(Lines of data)
--------------------
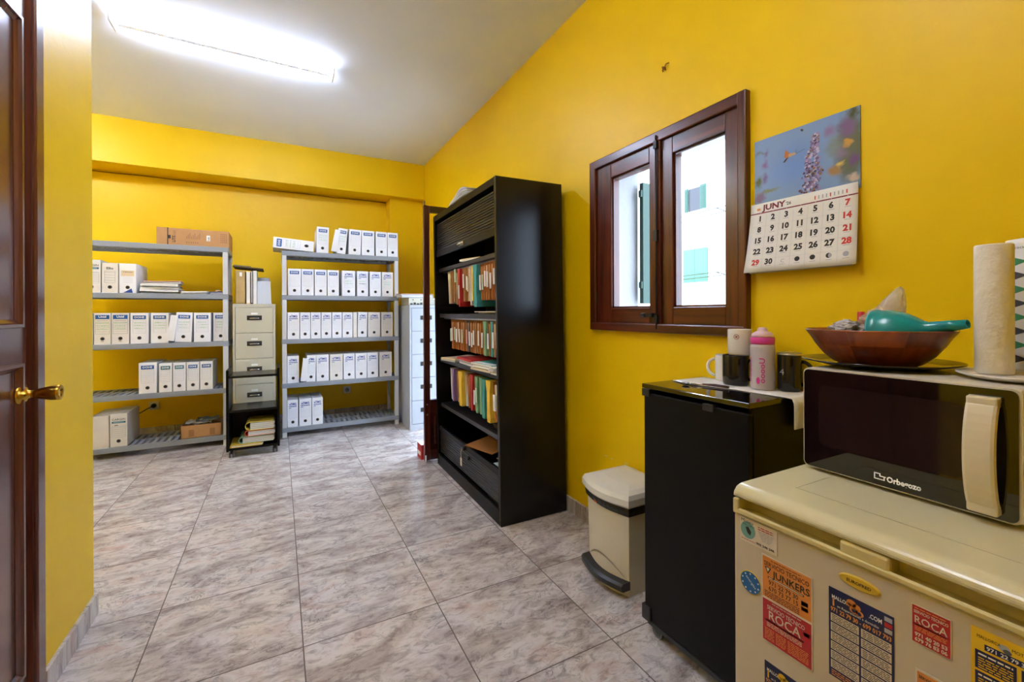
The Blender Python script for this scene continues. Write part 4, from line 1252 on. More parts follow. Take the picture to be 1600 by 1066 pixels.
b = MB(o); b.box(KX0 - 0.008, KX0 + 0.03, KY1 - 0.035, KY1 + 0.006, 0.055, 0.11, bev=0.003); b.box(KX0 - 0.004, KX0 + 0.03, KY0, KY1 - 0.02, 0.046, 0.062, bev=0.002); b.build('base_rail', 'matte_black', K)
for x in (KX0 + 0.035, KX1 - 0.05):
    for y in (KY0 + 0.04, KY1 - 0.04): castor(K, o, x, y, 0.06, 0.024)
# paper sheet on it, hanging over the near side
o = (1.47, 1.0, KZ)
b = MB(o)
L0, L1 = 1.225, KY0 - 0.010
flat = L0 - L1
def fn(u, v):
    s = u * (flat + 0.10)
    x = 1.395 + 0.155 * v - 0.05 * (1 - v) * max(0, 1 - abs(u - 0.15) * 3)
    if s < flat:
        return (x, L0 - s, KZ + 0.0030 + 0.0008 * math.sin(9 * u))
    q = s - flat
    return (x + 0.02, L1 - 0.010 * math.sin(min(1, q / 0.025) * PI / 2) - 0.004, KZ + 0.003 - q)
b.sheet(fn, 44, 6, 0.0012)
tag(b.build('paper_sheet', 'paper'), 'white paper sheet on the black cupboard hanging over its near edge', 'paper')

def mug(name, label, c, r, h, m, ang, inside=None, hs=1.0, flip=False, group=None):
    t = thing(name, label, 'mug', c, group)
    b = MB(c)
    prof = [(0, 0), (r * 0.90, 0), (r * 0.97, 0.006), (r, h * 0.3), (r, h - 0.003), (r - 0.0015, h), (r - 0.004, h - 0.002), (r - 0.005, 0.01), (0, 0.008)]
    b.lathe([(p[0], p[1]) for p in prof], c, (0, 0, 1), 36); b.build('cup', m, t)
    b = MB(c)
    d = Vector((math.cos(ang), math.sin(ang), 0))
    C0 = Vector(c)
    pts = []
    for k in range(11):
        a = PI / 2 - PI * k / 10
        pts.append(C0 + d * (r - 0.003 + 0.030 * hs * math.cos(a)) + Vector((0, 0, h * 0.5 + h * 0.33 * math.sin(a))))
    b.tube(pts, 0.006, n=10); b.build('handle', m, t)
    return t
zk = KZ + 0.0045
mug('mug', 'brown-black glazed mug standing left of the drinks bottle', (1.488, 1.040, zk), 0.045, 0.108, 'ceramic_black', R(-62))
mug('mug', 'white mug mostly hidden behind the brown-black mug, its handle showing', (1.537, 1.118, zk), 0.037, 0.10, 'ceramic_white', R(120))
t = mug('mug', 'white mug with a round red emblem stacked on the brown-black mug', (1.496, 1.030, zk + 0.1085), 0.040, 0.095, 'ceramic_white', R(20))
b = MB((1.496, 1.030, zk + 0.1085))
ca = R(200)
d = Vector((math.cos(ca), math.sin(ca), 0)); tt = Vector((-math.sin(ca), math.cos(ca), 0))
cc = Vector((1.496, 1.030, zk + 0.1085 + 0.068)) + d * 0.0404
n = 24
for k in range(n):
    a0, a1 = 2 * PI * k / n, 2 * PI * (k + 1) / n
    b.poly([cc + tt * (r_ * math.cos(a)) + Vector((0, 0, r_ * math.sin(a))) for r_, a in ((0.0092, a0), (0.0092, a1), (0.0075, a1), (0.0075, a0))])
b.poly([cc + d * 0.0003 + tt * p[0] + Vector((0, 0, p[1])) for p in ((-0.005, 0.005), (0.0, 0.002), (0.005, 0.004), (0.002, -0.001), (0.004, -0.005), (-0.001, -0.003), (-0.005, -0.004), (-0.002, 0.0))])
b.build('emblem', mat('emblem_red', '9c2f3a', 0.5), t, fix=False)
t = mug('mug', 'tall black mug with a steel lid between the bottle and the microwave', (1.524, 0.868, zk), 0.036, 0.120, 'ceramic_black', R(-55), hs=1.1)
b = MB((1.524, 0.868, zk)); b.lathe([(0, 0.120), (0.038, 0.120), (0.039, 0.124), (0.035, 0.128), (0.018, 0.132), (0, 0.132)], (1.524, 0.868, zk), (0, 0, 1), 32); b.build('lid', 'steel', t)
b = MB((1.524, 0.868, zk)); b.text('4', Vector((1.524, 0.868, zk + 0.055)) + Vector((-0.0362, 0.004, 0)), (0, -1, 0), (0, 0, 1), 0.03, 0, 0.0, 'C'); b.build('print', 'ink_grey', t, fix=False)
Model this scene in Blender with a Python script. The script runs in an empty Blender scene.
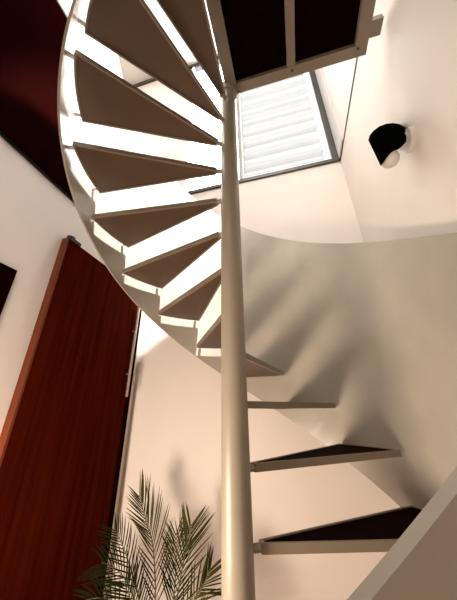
--------------------
§ Exercise instructions: Reproduce each line word for word and drop the pictures.

§ Exercise output:
The Blender Python script for this scene continues. Write part 4, from line 1252 on. More parts follow. Take the picture to be 1600 by 1066 pixels.
b = MB(o); b.box(KX0 - 0.008, KX0 + 0.03, KY1 - 0.035, KY1 + 0.006, 0.055, 0.11, bev=0.003); b.box(KX0 - 0.004, KX0 + 0.03, KY0, KY1 - 0.02, 0.046, 0.062, bev=0.002); b.build('base_rail', 'matte_black', K)
for x in (KX0 + 0.035, KX1 - 0.05):
    for y in (KY0 + 0.04, KY1 - 0.04): castor(K, o, x, y, 0.06, 0.024)
# paper sheet on it, hanging over the near side
o = (1.47, 1.0, KZ)
b = MB(o)
L0, L1 = 1.225, KY0 - 0.010
flat = L0 - L1
def fn(u, v):
    s = u * (flat + 0.10)
    x = 1.395 + 0.155 * v - 0.05 * (1 - v) * max(0, 1 - abs(u - 0.15) * 3)
    if s < flat:
        return (x, L0 - s, KZ + 0.0030 + 0.0008 * math.sin(9 * u))
    q = s - flat
    return (x + 0.02, L1 - 0.010 * math.sin(min(1, q / 0.025) * PI / 2) - 0.004, KZ + 0.003 - q)
b.sheet(fn, 44, 6, 0.0012)
tag(b.build('paper_sheet', 'paper'), 'white paper sheet on the black cupboard hanging over its near edge', 'paper')

def mug(name, label, c, r, h, m, ang, inside=None, hs=1.0, flip=False, group=None):
    t = thing(name, label, 'mug', c, group)
    b = MB(c)
    prof = [(0, 0), (r * 0.90, 0), (r * 0.97, 0.006), (r, h * 0.3), (r, h - 0.003), (r - 0.0015, h), (r - 0.004, h - 0.002), (r - 0.005, 0.01), (0, 0.008)]
    b.lathe([(p[0], p[1]) for p in prof], c, (0, 0, 1), 36); b.build('cup', m, t)
    b = MB(c)
    d = Vector((math.cos(ang), math.sin(ang), 0))
    C0 = Vector(c)
    pts = []
    for k in range(11):
        a = PI / 2 - PI * k / 10
        pts.append(C0 + d * (r - 0.003 + 0.030 * hs * math.cos(a)) + Vector((0, 0, h * 0.5 + h * 0.33 * math.sin(a))))
    b.tube(pts, 0.006, n=10); b.build('handle', m, t)
    return t
zk = KZ + 0.0045
mug('mug', 'brown-black glazed mug standing left of the drinks bottle', (1.488, 1.040, zk), 0.045, 0.108, 'ceramic_black', R(-62))
mug('mug', 'white mug mostly hidden behind the brown-black mug, its handle showing', (1.537, 1.118, zk), 0.037, 0.10, 'ceramic_white', R(120))
t = mug('mug', 'white mug with a round red emblem stacked on the brown-black mug', (1.496, 1.030, zk + 0.1085), 0.040, 0.095, 'ceramic_white', R(20))
b = MB((1.496, 1.030, zk + 0.1085))
ca = R(200)
d = Vector((math.cos(ca), math.sin(ca), 0)); tt = Vector((-math.sin(ca), math.cos(ca), 0))
cc = Vector((1.496, 1.030, zk + 0.1085 + 0.068)) + d * 0.0404
n = 24
for k in range(n):
    a0, a1 = 2 * PI * k / n, 2 * PI * (k + 1) / n
    b.poly([cc + tt * (r_ * math.cos(a)) + Vector((0, 0, r_ * math.sin(a))) for r_, a in ((0.0092, a0), (0.0092, a1), (0.0075, a1), (0.0075, a0))])
b.poly([cc + d * 0.0003 + tt * p[0] + Vector((0, 0, p[1])) for p in ((-0.005, 0.005), (0.0, 0.002), (0.005, 0.004), (0.002, -0.001), (0.004, -0.005), (-0.001, -0.003), (-0.005, -0.004), (-0.002, 0.0))])
b.build('emblem', mat('emblem_red', '9c2f3a', 0.5), t, fix=False)
t = mug('mug', 'tall black mug with a steel lid between the bottle and the microwave', (1.524, 0.868, zk), 0.036, 0.120, 'ceramic_black', R(-55), hs=1.1)
b = MB((1.524, 0.868, zk)); b.lathe([(0, 0.120), (0.038, 0.120), (0.039, 0.124), (0.035, 0.128), (0.018, 0.132), (0, 0.132)], (1.524, 0.868, zk), (0, 0, 1), 32); b.build('lid', 'steel', t)
b = MB((1.524, 0.868, zk)); b.text('4', Vector((1.524, 0.868, zk + 0.055)) + Vector((-0.0362, 0.004, 0)), (0, -1, 0), (0, 0, 1), 0.03, 0, 0.0, 'C'); b.build('print', 'ink_grey', t, fix=False)
Model this scene in Blender with a Python script. The script runs in an empty Blender scene.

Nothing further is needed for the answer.